* Given instruction: Write out all lines holding the word "Blender".

Part of a data file
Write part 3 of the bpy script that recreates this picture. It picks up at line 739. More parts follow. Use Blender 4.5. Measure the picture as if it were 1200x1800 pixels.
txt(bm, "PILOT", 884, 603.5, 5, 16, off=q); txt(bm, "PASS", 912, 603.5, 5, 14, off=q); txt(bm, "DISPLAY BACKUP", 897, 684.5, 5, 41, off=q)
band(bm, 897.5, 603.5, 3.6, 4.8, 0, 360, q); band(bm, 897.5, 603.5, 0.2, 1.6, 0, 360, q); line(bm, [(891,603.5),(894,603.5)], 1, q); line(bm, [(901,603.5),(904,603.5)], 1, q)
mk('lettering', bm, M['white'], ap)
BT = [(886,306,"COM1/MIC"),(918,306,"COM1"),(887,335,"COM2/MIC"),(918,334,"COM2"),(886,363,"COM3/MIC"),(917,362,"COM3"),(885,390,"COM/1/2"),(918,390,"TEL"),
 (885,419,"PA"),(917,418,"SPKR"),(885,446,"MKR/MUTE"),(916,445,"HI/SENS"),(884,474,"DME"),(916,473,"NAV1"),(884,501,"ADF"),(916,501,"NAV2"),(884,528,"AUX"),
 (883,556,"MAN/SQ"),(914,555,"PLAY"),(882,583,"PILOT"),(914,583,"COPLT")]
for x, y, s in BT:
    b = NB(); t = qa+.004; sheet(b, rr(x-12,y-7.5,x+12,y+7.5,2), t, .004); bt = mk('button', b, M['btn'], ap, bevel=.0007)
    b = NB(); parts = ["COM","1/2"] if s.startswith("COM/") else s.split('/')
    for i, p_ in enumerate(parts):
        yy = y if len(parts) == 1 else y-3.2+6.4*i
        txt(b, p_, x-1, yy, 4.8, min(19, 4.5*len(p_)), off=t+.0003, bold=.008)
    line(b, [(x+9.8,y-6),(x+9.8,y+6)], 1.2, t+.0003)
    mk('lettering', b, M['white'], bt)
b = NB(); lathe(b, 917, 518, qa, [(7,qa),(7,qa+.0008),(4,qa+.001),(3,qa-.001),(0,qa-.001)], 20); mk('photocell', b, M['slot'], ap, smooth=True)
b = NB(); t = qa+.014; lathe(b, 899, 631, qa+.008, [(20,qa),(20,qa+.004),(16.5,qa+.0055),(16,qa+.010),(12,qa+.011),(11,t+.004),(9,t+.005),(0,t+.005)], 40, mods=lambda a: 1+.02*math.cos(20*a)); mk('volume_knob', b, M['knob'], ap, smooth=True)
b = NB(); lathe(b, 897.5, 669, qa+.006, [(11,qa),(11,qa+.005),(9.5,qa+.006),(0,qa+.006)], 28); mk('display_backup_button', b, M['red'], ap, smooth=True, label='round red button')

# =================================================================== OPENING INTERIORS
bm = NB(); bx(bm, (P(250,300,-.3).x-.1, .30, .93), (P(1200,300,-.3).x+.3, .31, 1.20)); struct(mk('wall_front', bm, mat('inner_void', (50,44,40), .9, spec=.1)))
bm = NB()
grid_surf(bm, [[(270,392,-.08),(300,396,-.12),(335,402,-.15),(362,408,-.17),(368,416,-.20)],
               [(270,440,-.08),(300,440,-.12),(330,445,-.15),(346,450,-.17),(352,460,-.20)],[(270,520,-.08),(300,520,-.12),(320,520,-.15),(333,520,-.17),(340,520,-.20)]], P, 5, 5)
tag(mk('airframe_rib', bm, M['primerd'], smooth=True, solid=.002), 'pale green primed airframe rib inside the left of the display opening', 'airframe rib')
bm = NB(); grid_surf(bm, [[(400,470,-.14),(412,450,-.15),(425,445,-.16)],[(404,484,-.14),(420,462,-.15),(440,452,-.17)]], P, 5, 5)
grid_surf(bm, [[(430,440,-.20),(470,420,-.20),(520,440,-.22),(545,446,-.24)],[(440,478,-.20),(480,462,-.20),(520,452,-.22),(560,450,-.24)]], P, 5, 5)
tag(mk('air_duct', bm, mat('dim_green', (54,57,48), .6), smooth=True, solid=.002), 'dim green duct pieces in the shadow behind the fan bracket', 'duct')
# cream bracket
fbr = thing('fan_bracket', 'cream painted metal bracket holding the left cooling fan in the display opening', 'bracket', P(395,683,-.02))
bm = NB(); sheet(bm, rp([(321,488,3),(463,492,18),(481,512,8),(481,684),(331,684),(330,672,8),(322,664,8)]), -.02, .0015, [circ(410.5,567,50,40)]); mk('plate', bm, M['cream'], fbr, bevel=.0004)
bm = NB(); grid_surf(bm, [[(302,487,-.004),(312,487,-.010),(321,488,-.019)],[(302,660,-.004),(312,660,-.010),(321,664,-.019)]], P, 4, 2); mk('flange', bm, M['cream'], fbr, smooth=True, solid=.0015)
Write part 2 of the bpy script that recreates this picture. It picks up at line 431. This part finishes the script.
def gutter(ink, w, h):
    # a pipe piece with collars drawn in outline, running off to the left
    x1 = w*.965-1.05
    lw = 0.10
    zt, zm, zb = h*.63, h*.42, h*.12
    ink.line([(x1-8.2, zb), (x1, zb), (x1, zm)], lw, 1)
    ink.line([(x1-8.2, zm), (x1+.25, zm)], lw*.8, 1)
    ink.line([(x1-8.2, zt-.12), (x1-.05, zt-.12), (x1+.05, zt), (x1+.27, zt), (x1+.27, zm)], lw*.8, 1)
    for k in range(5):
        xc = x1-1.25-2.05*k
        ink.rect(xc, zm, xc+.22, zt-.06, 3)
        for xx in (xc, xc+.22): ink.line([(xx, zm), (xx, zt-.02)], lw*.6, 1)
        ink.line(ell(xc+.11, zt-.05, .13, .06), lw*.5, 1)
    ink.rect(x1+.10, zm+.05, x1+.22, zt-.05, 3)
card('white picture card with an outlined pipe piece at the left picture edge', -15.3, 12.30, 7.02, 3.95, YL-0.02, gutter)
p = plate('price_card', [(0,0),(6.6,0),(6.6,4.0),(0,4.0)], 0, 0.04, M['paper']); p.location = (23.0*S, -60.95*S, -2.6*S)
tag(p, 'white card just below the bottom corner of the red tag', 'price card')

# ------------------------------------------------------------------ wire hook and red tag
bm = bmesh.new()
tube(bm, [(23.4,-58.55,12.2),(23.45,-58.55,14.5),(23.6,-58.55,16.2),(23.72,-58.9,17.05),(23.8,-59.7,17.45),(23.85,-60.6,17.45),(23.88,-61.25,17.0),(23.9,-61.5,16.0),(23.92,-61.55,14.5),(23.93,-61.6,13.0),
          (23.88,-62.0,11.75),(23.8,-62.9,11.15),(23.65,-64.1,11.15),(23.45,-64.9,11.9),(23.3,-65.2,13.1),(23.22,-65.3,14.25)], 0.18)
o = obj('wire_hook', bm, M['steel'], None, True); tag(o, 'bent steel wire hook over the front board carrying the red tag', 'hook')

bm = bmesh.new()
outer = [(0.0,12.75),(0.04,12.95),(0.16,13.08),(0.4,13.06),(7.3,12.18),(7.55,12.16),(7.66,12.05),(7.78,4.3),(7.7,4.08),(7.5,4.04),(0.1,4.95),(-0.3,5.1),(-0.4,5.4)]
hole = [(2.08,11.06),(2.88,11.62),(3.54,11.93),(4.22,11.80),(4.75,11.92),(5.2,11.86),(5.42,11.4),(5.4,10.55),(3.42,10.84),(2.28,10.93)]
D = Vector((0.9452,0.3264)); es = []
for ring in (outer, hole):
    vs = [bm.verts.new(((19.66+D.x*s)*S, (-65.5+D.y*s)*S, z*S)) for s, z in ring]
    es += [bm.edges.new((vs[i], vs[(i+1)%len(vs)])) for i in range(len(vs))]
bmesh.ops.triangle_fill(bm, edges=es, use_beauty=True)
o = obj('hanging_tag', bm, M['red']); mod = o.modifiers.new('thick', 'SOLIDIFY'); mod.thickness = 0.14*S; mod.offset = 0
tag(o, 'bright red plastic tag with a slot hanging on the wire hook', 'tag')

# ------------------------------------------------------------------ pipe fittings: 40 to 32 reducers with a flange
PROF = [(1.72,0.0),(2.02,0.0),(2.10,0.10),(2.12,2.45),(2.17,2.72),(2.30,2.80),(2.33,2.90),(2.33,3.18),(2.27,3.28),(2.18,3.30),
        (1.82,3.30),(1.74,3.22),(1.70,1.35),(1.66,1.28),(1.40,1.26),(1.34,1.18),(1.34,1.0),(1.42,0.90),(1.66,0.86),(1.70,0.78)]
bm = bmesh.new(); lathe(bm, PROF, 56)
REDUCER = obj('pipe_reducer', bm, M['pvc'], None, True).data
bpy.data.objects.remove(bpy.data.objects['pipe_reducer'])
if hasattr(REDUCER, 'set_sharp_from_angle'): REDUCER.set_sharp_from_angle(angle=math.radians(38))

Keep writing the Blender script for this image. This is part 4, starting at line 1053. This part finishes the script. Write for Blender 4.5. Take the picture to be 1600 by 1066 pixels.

* Exercise response:
Write part 3 of the bpy script that recreates this picture. It picks up at line 739. More parts follow. Use Blender 4.5. Measure the picture as if it were 1200x1800 pixels.
Keep writing the Blender script for this image. This is part 4, starting at line 1053. This part finishes the script. Write for Blender 4.5. Take the picture to be 1600 by 1066 pixels.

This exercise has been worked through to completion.